Shares of Sumo Logic (NASDAQ: SUMO) are down more than 10% in pre-open Friday after the company reported mixed Q2 results.

SUMO said it lost $0.11 per share, which is better compared to the market consensus of a loss of $0.14 per share. Sales for the quarter came in at $58.8 million to top the analyst consensus of $56.69 million.

“This quarter we saw continued momentum in our business as new and current customers adopt our Continuous Intelligence platform for a broad range of Observability and Security use cases. We will continue to invest in platform expansion and expanded routes to market to position us to capture the significant opportunity created by digital transformation and cloud migration,” said Ramin Sayar, president and CEO of Sumo Logic.

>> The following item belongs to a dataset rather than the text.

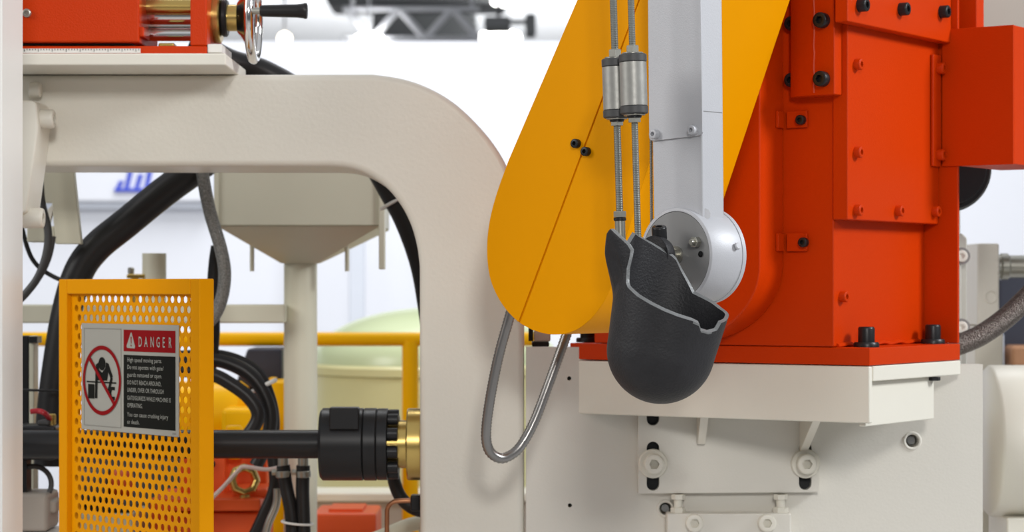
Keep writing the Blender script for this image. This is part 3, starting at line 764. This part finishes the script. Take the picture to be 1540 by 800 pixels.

For the current quarter, the company projects a Q3 loss of $0.14, slightly better than the consensus for a loss of $0.15. Revenue for the quarter is seen at $60.80 million at the midpoint of the guidance, again better than the consensus of $60.05 million.

On a full-year basis, EPS is seen between negative $0.52 and $0.51, better than the consensus of negative $0.56. Revenue is projected in the range of $236.8 and $238.8 million, versus the consensus of $235.02 million.

At least two research firms downgraded shares of SUMO following Q2 results. BTIG analyst Gray Powell downgraded from Buy to Neutral.

Similarly, Piper Sandler analyst Rob Owens downgraded to Neutral from Overweight and hiked the price target to $25.00 per share from the prior $24.00.

“In an environment where software 'beats and raises' have become the norm, we are modestly lowering our forward expectations for core SUMO revenue for the second time in the past three quarters despite a revenue beat, with extended N.A. sales cycles and pressured net retention rates weighing on results. In turn, we are lowering our opinion on shares as well, as we would like to see improved execution and better overall growth rates (especially relative to the scale of the business) prior to getting more constructive on shares,” Owens said in a client note.

“While top-line performance beat in the Q and discussions around international momentum and customer adds were positive, weaker NRR and lowered guidance tell more of a mixed story. We acknowledge a broadening product suite that could support expansion deals and higher growth; while deceleration in 2H could reflect conservatism, we remain tentative given continued headwinds to growth at this scale,” Owens adds.

Cowen analyst ​​J. Derrick Wood has maintained an Outperform rating but lowered the price target to $25.00 per share.